Tra le opere di Alberto Burri in dialogo con le visioni zenitali del paesaggio di Giacomelli attraversato da ferite, graffi, solchi che indugiano sulla memoria di un territorio interiore, si possono vedere alcune serie grafiche ad acquaforte e acquatinta come Combustioni (1965) e Cretti (1971), insieme a dei piccoli tesori meno noti scovati nei depositi della Fondazione Burri tra cui Catrame (1951) e Sacco ST 11 (1954). Proprio la conoscenza dell’opera informale dell’artista umbro e la frequentazione con lui portò Giacomelli ad accantonare definitivamente la pittura, sua passione iniziale come è testimoniato dalla tela Paesaggio del ’64 (tecnica mista con collage di stoffe, colori a olio e cera), per dedicarsi esclusivamente alla sperimentazione fotografica.
Dalla sua camera oscura proviene, poi, quel tronco di legno sezionato che il maestro fotografò nella serie Motivo suggerito dal taglio dell’albero (1966-68), ulteriore mappatura di un ipotetico paesaggio dalla pregnanza simbolica con quei paesaggi-volti che evocano storie ancestrali. La «materia natura», forgiata e riformulata, attraversa serie fotografiche come Metamorfosi della terra (1963-65), Presa di coscienza sulla natura (1968), Storie di terra (1984).
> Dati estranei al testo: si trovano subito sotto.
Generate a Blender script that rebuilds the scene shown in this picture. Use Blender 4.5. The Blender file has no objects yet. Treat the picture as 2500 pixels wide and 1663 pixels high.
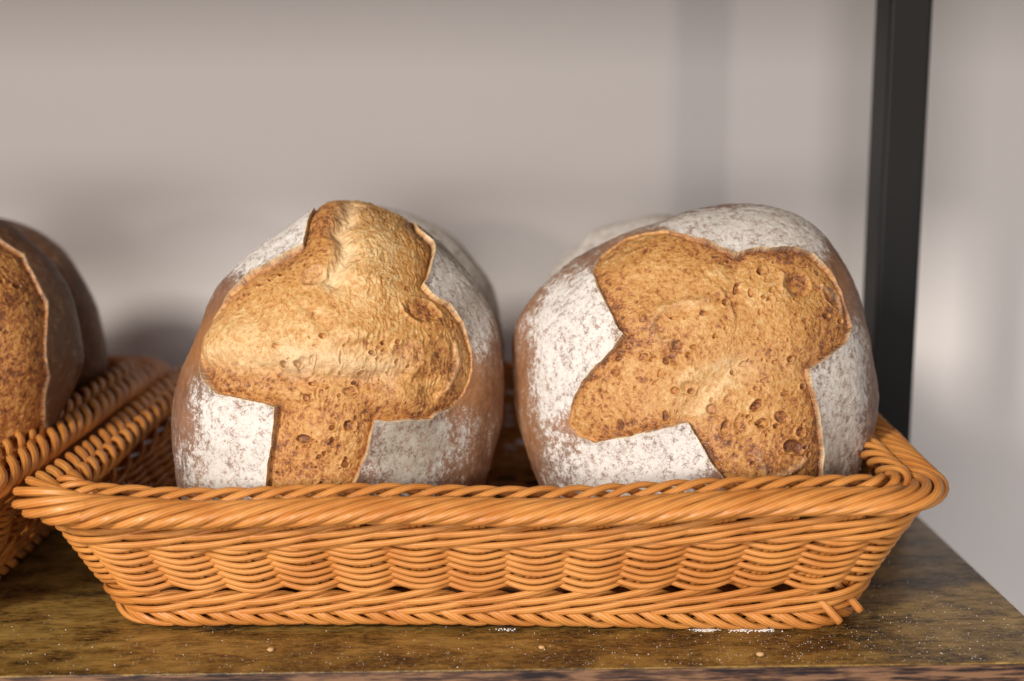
import bpy, math, random
import numpy as np
from mathutils import Vector, Matrix

R = math.radians
scene = bpy.context.scene
COL = scene.collection

# ------------------------------------------------------------------ camera
CAM_H = 0.29
cam_d = bpy.data.cameras.new("camera")
cam_d.sensor_width = 36.0
cam_d.lens = 48.46
cam_d.clip_start = 0.02
cam_d.clip_end = 60.0
cam_d.dof.use_dof = True
cam_d.dof.focus_distance = 0.752
cam_d.dof.aperture_fstop = 3.6
cam = bpy.data.objects.new("camera", cam_d)
cam.location = (0, 0, CAM_H)
cam.rotation_euler = (R(90 - 10.2), 0, R(-1.9))
COL.objects.link(cam)
scene.camera = cam

# ------------------------------------------------------------------ world and lamps
world = bpy.data.worlds.new("World")
scene.world = world
world.use_nodes = True
bg = world.node_tree.nodes["Background"]
bg.inputs[0].default_value = (0.82, 0.86, 1.0, 1)
bg.inputs[1].default_value = 0.15


def area(name, loc, target, size, power, color, size_y=None):
    d = bpy.data.lights.new(name, 'AREA')
    d.energy = power
    d.color = color
    d.size = size
    if size_y:
        d.shape = 'RECTANGLE'
        d.size_y = size_y
    o = bpy.data.objects.new(name, d)
    o.location = loc
    v = Vector(target) - Vector(loc)
    o.rotation_euler = v.to_track_quat('-Z', 'Y').to_euler()
    COL.objects.link(o)
    return o


area("key_lamp", (-1.30, -1.08, 1.22), (0.02, 0.9, 0.1), 0.36, 58, (1.0, 0.93, 0.84))
area("fill_lamp", (-0.45, -1.6, 0.42), (0.05, 1.0, 0.2), 1.2, 38, (1.0, 0.935, 0.895), 0.7)
area("side_lamp", (1.09, -0.9, 0.40), (0.25, 1.0, 0.28), 0.11, 4.8, (1.0, 0.86, 0.70))

vs = scene.view_settings
vs.view_transform = 'Standard'
vs.look = 'None'
vs.gamma = 1.0
vs.use_curve_mapping = False
vs.exposure = 0.0
scene.render.engine = 'CYCLES'
scene.cycles.use_denoising = True
scene.cycles.max_bounces = 6


# ------------------------------------------------------------------ helpers
def tag(o, label=None, category=None, group=None, kind=None):
    if label: o["label"] = label
    if category: o["category"] = category
    if group: o["group"] = group
    if kind: o["kind"] = kind
    return o


def empty(name, loc=(0, 0, 0), rot=(0, 0, 0)):
    o = bpy.data.objects.new(name, None)
    o.location = loc
    o.rotation_euler = rot
    o.empty_display_size = 0.03
    COL.objects.link(o)
    return o


def mesh_obj(name, verts, faces, mat=None, parent=None, smooth=True, attrs=None):
    """verts (n,3) array, faces (m,4) or (m,3) array, or a plain list of tuples"""
    me = bpy.data.meshes.new(name)
    verts = np.asarray(verts, dtype=np.float32)
    if isinstance(faces, np.ndarray):
        k = faces.shape[1]
        me.vertices.add(len(verts))
        me.vertices.foreach_set("co", verts.ravel())
        me.loops.add(faces.size)
        me.loops.foreach_set("vertex_index", faces.astype(np.int32).ravel())
        me.polygons.add(len(faces))
        me.polygons.foreach_set("loop_start", np.arange(0, faces.size, k, dtype=np.int32))
        me.update(calc_edges=True)
    else:
        me.from_pydata([tuple(v) for v in verts], [], faces)
        me.update()
    if smooth:
        me.polygons.foreach_set("use_smooth", np.ones(len(me.polygons), dtype=bool))
    for nme, arr in (attrs or {}).items():
        a = me.attributes.new(nme, 'FLOAT', 'POINT')
        a.data.foreach_set("value", np.asarray(arr, dtype=np.float32))
    me.validate()
    if mat: me.materials.append(mat)
    o = bpy.data.objects.new(name, me)
    COL.objects.link(o)
    if parent: o.parent = parent
    return o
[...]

È l’espressione di assonanza – tra strappi, cuciture, trame contorte, combustioni, linee e segni – di questi due uomini d’altri tempi che si stimavano reciprocamente, riservati e taciturni, così radicati alle loro radici. «Al di là di un’epidermica vicinanza formale più volte evidenziata dalla critica, appare dunque evidente l’analoga attitudine di Burri e Giacomelli a vedere e formare solo paesaggio, a costruire l’immagine come sintesi, astratta riconfigurazione sulla superficie dell’opera di un’unità visiva generata dal medesimo sentimento della natura», scrive Marco Pierini. Sapevano ascoltare il suono del vento, accarezzare l’acqua, maneggiare il fuoco, osservare l’alba e il tramonto: ma che si saranno mai detti quando camminavano a lungo, fianco a fianco, nella campagna umbra?